30    The circumstances in Plaintiff M61/2010E are very different from those here. That is because there was a finding in that case that the Minister had commenced to consider whether or not to exercise the relevant non-compellable powers (see at [70]). That is not the position here. The circumstances here are similar to those in Plaintiff S10/2011, where again no such consideration had commenced (see at [66] per Gummow, Hayne, Crennan and Bell JJ). Indeed, an earlier request for Ministerial intervention was withdrawn. There is no such request on foot at present (although one is foreshadowed). I do not consider that Plaintiff M61/2010E provides any support for the applicants complaint of procedural unfairness.

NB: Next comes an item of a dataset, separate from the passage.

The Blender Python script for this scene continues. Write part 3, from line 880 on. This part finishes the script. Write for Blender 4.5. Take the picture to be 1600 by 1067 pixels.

31    Nor is there present in this case the kinds of matters which were identified by Heydon J in Edwards v Santos Ltd [2011] HCA 8; 242 CLR 421 at [38] as warranting the grant of declaratory relief.

32    Finally, the declaratory relief sought is inappropriate. The applicants acknowledged that the purpose of the declaratory relief sought is to attempt to influence the outcome of a future application to the Minister in respect of the non-compellable power in s 48B of the Act. The object of the grant of declaratory relief is to determine matters in controversy between the parties. Declaratory relief is inappropriate in circumstances where the relief would have no foreseeable consequence other than “some ill-defined prospect that the Minister might be moved to consider it” in relation to some separate decision-making process that may or may not occur (Minister for Immigration and Multicultural Affairs v Ozmanian [1996] FCA 1017; 71 FCR 1 at 32-33 per Kiefel J (with whom Sackville J agreed) and AVN20 at [115]-[117] per Kenny J).

Conclusion

33    For these reasons, the second further amended originating application will be dismissed, with costs.

I certify that the preceding thirty-three (33) numbered paragraphs are a true copy of the Reasons for Judgment of the Honourable Justice Griffiths.